(TO BE DONE):
List, from the lines below, each one with "picture" in it.

(RECORD EXCERPTS):
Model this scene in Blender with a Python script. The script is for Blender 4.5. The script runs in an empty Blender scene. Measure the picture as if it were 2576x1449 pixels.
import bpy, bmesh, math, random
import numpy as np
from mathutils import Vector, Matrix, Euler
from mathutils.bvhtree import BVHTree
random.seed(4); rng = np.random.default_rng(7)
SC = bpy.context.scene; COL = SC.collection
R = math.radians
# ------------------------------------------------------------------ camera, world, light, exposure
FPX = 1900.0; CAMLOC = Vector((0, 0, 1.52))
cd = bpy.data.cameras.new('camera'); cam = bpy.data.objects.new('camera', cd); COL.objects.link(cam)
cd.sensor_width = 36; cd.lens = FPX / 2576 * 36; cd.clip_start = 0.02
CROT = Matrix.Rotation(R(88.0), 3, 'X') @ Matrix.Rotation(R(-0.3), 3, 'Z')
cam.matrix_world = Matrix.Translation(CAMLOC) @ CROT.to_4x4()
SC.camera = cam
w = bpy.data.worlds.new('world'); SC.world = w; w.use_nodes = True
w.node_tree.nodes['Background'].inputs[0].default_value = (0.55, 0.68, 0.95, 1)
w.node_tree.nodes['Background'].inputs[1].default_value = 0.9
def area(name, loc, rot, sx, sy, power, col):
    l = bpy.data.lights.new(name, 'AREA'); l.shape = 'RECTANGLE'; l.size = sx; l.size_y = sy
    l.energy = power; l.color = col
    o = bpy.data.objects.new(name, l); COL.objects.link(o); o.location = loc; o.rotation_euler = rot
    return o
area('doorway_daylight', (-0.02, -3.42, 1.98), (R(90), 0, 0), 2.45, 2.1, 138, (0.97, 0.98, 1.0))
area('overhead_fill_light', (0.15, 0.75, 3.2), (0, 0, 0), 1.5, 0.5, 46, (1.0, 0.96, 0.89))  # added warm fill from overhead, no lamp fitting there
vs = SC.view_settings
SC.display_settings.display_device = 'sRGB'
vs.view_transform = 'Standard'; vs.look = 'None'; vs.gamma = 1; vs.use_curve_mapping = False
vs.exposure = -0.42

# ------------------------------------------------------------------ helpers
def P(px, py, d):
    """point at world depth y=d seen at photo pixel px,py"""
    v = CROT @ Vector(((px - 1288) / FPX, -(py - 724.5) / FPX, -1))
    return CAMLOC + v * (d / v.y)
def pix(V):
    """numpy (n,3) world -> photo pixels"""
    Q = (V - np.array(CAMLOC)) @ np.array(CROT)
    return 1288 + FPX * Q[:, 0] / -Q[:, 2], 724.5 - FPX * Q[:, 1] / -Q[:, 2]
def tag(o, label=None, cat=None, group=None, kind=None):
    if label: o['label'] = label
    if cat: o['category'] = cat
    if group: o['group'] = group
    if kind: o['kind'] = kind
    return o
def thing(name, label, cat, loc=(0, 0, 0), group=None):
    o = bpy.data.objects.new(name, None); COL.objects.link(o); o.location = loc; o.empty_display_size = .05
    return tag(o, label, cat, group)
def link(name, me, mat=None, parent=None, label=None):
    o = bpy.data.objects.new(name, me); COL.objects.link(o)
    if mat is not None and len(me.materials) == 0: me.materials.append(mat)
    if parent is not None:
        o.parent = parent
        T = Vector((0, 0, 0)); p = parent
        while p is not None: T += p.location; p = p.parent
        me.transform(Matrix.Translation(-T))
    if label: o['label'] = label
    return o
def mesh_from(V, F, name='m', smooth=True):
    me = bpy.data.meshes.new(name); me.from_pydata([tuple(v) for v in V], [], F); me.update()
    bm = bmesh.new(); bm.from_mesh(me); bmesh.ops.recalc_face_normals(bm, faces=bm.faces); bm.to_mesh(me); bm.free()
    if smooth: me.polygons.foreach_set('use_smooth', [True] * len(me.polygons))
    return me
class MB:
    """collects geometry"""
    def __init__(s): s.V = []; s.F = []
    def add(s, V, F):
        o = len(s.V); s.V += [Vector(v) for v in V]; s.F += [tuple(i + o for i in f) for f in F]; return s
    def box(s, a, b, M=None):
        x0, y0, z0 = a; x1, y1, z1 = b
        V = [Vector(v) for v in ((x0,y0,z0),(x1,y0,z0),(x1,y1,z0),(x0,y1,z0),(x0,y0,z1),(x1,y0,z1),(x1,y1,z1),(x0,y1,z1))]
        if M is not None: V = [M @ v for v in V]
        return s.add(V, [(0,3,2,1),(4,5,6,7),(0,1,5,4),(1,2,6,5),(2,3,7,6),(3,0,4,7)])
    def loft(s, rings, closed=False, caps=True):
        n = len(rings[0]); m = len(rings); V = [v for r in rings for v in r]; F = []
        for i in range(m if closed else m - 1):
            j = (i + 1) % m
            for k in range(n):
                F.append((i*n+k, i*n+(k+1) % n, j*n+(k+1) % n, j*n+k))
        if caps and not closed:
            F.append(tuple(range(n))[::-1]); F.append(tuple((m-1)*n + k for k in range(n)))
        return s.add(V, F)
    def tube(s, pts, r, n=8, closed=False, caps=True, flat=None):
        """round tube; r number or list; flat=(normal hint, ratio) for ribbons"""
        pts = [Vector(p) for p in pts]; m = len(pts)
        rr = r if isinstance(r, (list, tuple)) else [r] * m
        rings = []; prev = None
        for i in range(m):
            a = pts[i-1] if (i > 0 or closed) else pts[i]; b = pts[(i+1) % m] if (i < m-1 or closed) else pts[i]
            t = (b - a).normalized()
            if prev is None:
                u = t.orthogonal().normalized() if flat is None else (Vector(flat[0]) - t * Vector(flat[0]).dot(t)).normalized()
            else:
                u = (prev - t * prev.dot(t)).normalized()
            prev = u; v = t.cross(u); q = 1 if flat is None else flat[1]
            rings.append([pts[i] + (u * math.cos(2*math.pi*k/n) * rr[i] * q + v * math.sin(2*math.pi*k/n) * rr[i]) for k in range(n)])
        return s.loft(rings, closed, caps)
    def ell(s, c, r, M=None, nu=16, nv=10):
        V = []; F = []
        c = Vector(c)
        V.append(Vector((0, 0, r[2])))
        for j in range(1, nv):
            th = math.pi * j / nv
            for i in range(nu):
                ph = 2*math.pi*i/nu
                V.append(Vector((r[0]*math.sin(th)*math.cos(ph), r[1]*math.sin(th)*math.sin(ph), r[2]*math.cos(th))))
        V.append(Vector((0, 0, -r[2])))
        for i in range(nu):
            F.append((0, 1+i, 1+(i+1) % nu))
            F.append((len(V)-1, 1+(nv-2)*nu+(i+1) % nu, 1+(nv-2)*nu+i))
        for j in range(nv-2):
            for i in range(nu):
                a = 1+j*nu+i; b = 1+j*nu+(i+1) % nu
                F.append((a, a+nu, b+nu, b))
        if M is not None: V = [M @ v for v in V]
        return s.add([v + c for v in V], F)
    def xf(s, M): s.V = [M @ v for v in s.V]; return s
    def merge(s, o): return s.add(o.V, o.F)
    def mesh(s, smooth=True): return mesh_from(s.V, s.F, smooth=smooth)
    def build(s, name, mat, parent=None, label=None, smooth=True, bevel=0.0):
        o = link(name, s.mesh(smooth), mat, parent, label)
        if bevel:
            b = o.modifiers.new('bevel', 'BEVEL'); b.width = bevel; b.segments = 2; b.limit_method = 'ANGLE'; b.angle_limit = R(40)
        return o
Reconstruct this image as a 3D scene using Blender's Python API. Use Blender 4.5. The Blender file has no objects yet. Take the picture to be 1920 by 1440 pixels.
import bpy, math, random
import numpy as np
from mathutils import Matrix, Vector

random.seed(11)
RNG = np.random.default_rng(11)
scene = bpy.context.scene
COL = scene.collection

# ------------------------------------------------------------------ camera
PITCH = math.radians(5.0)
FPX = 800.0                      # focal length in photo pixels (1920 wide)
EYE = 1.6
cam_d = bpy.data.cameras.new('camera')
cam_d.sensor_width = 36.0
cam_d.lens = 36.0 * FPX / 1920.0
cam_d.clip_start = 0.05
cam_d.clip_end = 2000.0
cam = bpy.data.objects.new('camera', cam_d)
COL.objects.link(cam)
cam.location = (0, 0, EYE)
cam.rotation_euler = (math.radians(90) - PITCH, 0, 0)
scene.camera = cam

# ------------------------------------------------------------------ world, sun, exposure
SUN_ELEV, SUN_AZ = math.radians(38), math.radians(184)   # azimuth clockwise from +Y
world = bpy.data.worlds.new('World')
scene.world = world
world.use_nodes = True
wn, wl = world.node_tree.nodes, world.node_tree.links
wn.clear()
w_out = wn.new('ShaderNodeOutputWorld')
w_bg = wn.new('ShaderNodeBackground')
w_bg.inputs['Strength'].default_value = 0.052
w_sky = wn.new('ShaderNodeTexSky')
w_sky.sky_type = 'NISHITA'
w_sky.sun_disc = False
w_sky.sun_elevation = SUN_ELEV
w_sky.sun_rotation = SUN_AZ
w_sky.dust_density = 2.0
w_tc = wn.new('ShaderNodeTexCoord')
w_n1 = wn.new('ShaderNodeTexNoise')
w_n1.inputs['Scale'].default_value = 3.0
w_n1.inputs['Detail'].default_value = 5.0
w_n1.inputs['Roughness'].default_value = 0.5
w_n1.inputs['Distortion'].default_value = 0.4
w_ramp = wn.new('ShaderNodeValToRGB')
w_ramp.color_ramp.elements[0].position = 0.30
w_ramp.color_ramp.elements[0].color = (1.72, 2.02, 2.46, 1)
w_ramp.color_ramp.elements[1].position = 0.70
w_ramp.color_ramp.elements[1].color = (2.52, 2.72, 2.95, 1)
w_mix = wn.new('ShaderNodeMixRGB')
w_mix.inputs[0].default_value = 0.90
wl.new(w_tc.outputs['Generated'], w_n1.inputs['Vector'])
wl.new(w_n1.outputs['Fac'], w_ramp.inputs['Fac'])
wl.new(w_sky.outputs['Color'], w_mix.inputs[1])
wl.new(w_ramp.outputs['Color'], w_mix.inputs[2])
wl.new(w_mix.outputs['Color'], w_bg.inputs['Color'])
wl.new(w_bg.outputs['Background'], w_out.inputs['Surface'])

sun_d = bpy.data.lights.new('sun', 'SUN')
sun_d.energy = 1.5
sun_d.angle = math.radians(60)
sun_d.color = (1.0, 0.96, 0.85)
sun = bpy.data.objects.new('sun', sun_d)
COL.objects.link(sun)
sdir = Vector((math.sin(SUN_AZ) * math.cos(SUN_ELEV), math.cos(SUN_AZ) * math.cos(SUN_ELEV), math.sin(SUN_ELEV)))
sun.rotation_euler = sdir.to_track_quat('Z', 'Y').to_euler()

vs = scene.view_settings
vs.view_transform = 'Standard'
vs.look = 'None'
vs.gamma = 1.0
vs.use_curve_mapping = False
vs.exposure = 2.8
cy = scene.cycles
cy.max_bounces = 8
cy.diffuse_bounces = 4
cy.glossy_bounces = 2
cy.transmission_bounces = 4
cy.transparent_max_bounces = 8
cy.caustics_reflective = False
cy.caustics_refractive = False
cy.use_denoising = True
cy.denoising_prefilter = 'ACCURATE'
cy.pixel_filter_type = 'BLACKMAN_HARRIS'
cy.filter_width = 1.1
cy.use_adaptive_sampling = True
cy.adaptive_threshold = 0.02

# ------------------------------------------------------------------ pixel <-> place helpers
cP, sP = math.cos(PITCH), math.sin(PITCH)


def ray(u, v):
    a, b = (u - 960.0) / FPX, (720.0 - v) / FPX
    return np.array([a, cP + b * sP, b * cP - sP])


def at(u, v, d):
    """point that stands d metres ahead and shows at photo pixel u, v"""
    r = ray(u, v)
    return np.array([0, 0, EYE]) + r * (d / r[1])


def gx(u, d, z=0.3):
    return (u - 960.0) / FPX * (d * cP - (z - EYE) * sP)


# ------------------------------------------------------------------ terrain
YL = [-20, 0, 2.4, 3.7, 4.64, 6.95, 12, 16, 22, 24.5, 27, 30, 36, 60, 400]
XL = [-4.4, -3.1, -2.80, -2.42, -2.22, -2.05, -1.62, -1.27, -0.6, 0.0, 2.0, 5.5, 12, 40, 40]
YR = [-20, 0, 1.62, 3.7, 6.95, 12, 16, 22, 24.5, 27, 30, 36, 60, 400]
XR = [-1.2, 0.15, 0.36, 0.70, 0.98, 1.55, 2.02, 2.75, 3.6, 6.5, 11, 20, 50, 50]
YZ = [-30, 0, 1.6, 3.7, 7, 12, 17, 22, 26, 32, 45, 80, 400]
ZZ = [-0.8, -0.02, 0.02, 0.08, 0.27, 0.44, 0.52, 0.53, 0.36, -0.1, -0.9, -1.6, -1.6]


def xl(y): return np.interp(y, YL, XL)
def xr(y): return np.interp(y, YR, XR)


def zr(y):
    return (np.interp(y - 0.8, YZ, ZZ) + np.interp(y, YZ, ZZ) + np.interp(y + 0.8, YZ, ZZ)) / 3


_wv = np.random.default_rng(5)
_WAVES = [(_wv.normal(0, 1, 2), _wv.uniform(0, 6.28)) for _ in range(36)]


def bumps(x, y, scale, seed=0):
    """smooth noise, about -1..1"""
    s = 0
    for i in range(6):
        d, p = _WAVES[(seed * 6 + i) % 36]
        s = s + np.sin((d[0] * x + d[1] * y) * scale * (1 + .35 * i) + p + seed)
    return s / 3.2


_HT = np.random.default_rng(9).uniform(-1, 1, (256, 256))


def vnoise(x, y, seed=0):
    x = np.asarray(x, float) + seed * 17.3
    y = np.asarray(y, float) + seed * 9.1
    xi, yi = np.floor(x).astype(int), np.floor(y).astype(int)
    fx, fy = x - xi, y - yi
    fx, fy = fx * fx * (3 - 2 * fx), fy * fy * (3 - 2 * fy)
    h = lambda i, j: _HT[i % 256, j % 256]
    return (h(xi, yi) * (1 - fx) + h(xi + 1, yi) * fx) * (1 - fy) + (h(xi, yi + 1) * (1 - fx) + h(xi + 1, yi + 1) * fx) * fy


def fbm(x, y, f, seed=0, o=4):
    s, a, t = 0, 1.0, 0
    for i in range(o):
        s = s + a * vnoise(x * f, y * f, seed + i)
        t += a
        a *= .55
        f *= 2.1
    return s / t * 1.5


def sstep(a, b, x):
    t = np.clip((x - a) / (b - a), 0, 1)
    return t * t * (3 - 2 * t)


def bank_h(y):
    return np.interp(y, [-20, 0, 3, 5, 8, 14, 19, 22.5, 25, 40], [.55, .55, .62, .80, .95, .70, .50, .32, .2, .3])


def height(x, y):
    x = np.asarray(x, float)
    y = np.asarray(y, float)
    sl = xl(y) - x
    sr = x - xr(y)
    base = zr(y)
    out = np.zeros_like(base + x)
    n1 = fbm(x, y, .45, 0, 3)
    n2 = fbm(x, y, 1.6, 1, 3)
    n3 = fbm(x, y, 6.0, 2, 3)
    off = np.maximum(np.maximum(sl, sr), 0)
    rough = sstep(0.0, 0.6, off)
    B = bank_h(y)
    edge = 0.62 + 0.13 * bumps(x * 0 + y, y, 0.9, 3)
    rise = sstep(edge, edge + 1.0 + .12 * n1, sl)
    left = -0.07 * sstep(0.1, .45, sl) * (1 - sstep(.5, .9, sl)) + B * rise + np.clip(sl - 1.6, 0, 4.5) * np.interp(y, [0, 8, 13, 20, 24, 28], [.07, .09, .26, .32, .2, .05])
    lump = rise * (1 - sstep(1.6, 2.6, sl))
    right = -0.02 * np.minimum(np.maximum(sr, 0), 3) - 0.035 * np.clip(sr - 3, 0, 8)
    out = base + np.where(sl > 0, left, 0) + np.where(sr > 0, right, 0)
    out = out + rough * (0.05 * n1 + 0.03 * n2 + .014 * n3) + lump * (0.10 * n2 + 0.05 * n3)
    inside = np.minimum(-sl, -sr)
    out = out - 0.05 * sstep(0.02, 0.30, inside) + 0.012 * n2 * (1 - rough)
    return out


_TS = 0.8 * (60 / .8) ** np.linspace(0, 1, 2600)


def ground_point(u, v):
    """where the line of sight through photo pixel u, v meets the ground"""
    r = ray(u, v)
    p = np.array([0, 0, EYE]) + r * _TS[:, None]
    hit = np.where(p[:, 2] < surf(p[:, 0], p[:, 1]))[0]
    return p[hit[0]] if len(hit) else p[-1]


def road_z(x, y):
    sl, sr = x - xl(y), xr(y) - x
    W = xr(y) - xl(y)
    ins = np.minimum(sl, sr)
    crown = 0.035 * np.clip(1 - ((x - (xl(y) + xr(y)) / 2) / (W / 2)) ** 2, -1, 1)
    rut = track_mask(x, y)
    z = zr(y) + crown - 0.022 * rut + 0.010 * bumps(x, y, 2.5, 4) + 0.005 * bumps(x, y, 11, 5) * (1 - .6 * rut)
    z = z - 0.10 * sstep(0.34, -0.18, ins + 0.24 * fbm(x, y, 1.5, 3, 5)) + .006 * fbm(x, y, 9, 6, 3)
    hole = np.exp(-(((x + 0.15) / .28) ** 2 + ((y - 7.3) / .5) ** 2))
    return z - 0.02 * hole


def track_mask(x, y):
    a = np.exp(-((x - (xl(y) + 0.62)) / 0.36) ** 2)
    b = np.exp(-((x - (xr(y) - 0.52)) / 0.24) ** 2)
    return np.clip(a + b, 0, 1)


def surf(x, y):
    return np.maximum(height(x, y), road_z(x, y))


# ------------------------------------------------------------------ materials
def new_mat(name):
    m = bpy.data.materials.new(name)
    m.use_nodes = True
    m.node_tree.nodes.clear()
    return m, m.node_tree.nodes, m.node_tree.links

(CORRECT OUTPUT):
Model this scene in Blender with a Python script. The script is for Blender 4.5. The script runs in an empty Blender scene. Measure the picture as if it were 2576x1449 pixels.
Reconstruct this image as a 3D scene using Blender's Python API. Use Blender 4.5. The Blender file has no objects yet. Take the picture to be 1920 by 1440 pixels.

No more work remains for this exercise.